The applicants (R and T), the children of the deceased, brought an application for the recission of an order of the court declaring a document (the document) the last will and testament of the deceased. The document consisted of instructions to the third respondent (CL) for the preparation of a last will and testament for the deceased. The application for declaring the document the deceased’s last will and testament was brought by the surviving spouse and first respondent (L) in July 2020 and the order was granted by default in December 2020. Prior to the granting of the order, L and T were duly appointed as executors of the estate of the deceased. The administration of the estate commenced on the basis that it would devolve upon intestacy, which would mean that R, T and L would benefit from the estate. Disputes arose about the division of the estate, especially certain assets located in Portugal and claims by R against the estate. L then approached the court on application with the document to have it declared the deceased’s last will and testament. L did not cite R or T as respondents, but only the Master of the High Court, and also did not notify R and T. As there was no opposition, the order was granted by default. In February 2021, R and T learnt what had happened from SD, a consultant at CL who had been involved with the administration of the estate. The applicants wish to challenge the document, in due course, on the basis that it is not a will and that the deceased did not have the mental capacity to make a will. In the founding affidavit to the rescission application there is reference to an earlier joint will made by the deceased and his then spouse in community of property, the mother of R and T. This will was allegedly never revoked and, because it was not amended within 3 months of the divorce of the deceased and R and T’s mother, the mother is the only heir under this joint will.

L’s attorney argued that, because it is their mother who stands to benefit under the earlier joint will, R and T had no locus standi to bring the application for rescission under Rule 42(1) of the Uniform Rules of Court. Counsel for R and T argued that, by taking that argument, L concedes that she did not notify an interested party of the application to declare the document the deceased’s last will. In fact, L brought the application to have the document declared the will of the deceased on the basis that there were no other interested parties, which assertion was false. Furthermore T was a joint executor of the estate and as such an interested party.

The court (Fisher J) held that T had an interest in her capacity as joint executor of the estate, and that L’s application was based on the falsity that there were no other interested parties. This, alone, is enough to justify a recission under Rule 42(1). The court rescinded the order declaring the document to be the last will of the deceased. Because of L’s failure to notify interested parties and then defending the recission application, the court also gave a punitive cost order and ordered her to pay the costs on attorney and client scale.

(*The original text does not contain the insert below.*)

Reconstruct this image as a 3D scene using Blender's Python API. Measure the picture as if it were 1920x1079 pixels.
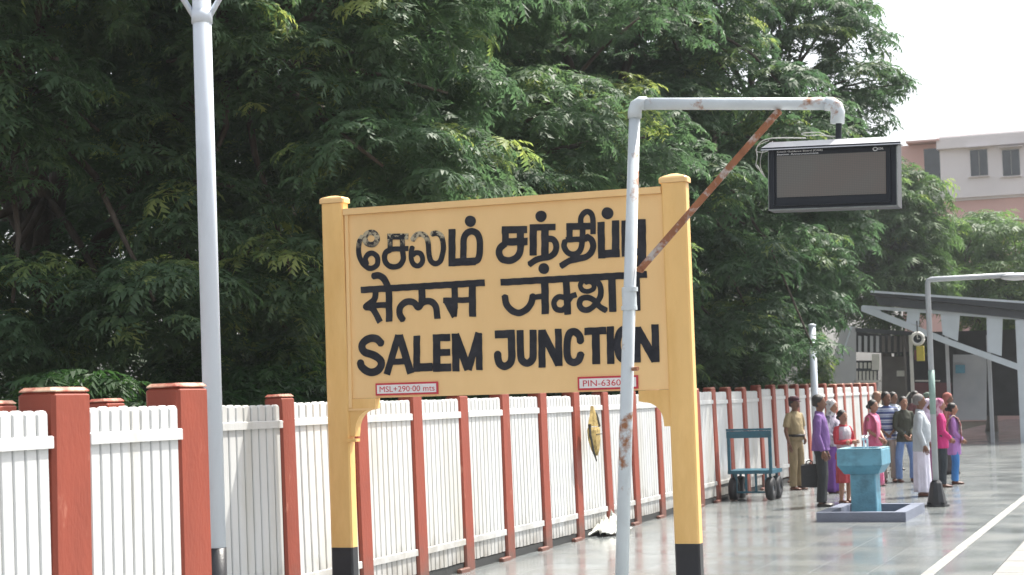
import bpy, bmesh, math, random
import numpy as np
from mathutils import Vector, Matrix

for o in list(bpy.data.objects):
    bpy.data.objects.remove(o, do_unlink=True)
scene = bpy.context.scene
COL = scene.collection
R = random.Random(7)
NR = np.random.default_rng(11)

# ------------------------------------------------------------------ camera, world, sun, exposure
FPX, CX, CY, CAMH = 3300.0, 960.0, 539.5, 1.85
def _d(px, py): return Vector((px - CX, -(py - CY), -FPX))
_y = _d(2200, 712).normalized()
_x = -_d(-7900, 995); _x = (_x - _y * _x.dot(_y)).normalized()
_z = _x.cross(_y)
MROT = Matrix((_x, _y, _z))                      # camera axes -> world axes
cam_data = bpy.data.cameras.new('camera')
cam = bpy.data.objects.new('camera', cam_data); COL.objects.link(cam)
cam.matrix_world = Matrix.Translation((0, 0, CAMH)) @ MROT.to_4x4()
cam_data.sensor_width = 36.0
cam_data.lens = 36.0 * FPX / 1920.0
cam_data.clip_start = 0.1; cam_data.clip_end = 3000
cam_data.dof.use_dof = True
cam_data.dof.focus_distance = 14.6
cam_data.dof.aperture_fstop = 5.0
scene.camera = cam

SUN_EL, SUN_AZ = math.radians(60), math.radians(34)   # azimuth from +Y towards +X
world = bpy.data.worlds.new('World'); scene.world = world; world.use_nodes = True
wn = world.node_tree.nodes; wl = world.node_tree.links
bg = wn['Background']
sky = wn.new('ShaderNodeTexSky'); sky.sky_type = 'NISHITA'; sky.sun_disc = False
sky.sun_elevation = SUN_EL; sky.sun_rotation = SUN_AZ
sky.air_density = 1.0; sky.dust_density = 4.0; sky.ozone_density = 1.0
hs = wn.new('ShaderNodeHueSaturation'); hs.inputs['Saturation'].default_value = 0.30
wl.new(sky.outputs[0], hs.inputs['Color']); wl.new(hs.outputs[0], bg.inputs['Color'])
bg.inputs['Strength'].default_value = 0.14
sd = bpy.data.lights.new('sun', 'SUN'); sd.energy = 3.9; sd.angle = math.radians(0.55); sd.color = (1.0, 0.95, 0.86)
sun = bpy.data.objects.new('sun', sd); COL.objects.link(sun)
sdir = Vector((math.sin(SUN_AZ) * math.cos(SUN_EL), math.cos(SUN_AZ) * math.cos(SUN_EL), math.sin(SUN_EL)))
sun.rotation_euler = sdir.to_track_quat('Z', 'Y').to_euler()
sun.location = (0, 0, 30)
scene.view_settings.view_transform = 'Standard'; scene.view_settings.look = 'None'
scene.view_settings.exposure = 1.10; scene.view_settings.gamma = 1.0
scene.view_settings.use_curve_mapping = False
scene.cycles.max_bounces = 7; scene.cycles.transparent_max_bounces = 6
scene.cycles.diffuse_bounces = 4; scene.cycles.glossy_bounces = 3; scene.cycles.transmission_bounces = 3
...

This matter touches on several important issues:

  • There would not have been a dispute if the deceased had up-to-date estate planning and an appropriate valid will.
  • The previous point is even more important in cases of a second or further spouse, and children from a previous marriage.
  • The provisions of section 2B of the Wills Act, 7 of 1953, should always be borne in mind. Upon divorce a person has three months to write the ex-spouse out of the will, after which the ex-spouse will inherit again if the deceased’s will was not amended in the three months.